As much as I like the immediacy of YouTube, I remember how it felt like a real quest to hear obscure music, how it took months of searching in ’89 to finally get a badly recorded tape of the Misfits ‘Legacy of Brutality’ and how important that made it feel. I’d agonise over whether of not to mail order Yeti by Amon Duul II, half fascinated by the description of its eastern-sabbath riffs, half panicked by the words ‘folk rock’. That the music described in the book has never disappointed me, and pretty much all of it is now there in my collection, listened too all the time, is testament to this book.
A GOOD LISTEN:
Part Chimp, Thriller.
When people find out I play in a band they always ask what sort of music it is, which is a natural enough question. The difficulty is describing the band without sounding like an arsehole. I’m not claiming that we’re some genre defying band, but to go on about being a fuzz-doom sci fi metal band with a sniff of shoe gaze and Hawkwind thrown in is just too much, so I stick with ‘heavy rock’.
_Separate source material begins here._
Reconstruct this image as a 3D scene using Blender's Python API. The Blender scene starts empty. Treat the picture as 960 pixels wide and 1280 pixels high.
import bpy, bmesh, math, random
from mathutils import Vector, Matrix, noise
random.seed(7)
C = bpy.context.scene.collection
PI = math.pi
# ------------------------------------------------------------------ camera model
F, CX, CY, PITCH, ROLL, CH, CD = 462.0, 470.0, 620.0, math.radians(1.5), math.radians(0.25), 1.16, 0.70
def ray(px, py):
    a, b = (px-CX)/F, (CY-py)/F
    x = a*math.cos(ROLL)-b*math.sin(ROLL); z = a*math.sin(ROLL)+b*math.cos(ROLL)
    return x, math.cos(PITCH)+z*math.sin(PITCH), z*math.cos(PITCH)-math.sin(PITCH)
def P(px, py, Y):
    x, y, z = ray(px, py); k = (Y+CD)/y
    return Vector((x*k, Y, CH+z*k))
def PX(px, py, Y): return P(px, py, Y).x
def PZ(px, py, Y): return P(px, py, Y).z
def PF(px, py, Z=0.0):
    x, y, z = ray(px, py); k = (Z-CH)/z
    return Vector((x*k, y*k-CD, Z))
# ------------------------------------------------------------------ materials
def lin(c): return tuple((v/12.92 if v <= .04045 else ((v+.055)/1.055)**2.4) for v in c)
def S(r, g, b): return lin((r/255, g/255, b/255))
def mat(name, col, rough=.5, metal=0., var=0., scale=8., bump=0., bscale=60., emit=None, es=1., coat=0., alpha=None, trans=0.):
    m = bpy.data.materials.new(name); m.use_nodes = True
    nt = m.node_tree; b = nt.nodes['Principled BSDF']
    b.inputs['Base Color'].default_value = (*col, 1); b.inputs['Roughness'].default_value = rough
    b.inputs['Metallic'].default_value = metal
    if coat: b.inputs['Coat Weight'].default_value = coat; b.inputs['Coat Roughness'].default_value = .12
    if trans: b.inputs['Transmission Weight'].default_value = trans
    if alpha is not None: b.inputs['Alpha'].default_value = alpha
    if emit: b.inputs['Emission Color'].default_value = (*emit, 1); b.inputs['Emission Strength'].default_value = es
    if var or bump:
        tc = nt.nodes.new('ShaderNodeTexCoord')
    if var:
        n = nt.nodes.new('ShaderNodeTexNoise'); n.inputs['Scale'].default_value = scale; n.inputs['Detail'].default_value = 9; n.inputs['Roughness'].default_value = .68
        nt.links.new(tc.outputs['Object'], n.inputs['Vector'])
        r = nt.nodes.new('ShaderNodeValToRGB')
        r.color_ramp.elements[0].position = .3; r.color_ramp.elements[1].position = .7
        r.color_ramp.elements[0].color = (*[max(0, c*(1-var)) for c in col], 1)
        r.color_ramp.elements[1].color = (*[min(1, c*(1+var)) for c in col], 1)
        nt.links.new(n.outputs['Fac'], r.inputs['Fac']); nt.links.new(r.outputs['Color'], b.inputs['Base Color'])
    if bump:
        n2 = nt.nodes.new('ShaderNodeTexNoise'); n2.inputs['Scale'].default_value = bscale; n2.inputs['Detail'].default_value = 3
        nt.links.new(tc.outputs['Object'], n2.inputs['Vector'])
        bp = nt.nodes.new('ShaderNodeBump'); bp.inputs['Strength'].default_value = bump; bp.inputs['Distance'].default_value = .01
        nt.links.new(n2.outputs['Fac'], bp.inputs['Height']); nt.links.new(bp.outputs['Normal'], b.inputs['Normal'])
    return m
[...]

This is usually followed by ‘You mean like Bon Jovi/Iron Maiden’ etc. It makes me realise that although very little of what I listen to is metal, a lot of it is heavy.
This album fits the bill perfectly, it’s unbelievably heavy in a way that no metal band could come close to, but it has absolutely nothing to do with that scene. The guitar tones are just massive, insanely fuzzy and bordering on being totally out of control. The songs are rammed with hooks and melody, yet avoid any conventional structure. Part Chimp are still the loudest band I’ve ever seen live and somehow they’ve managed to make records that sound every bit as loud, which is quite an achievement. It’s completely beyond me why this record wasn’t huge. An absolute classic.
A GOOD DRINK:
Pint of Smithwicks Ale
In the Hipster Age of corksniffing craft beer freaks, this is probably a very uncool beer to drink. I don’t know if you can get it outside of Ireland. It’s kind of seen as an auld lads pint, and for people who can’t handle Guinness. I’m both of those things now, so I’m very comfortable with that.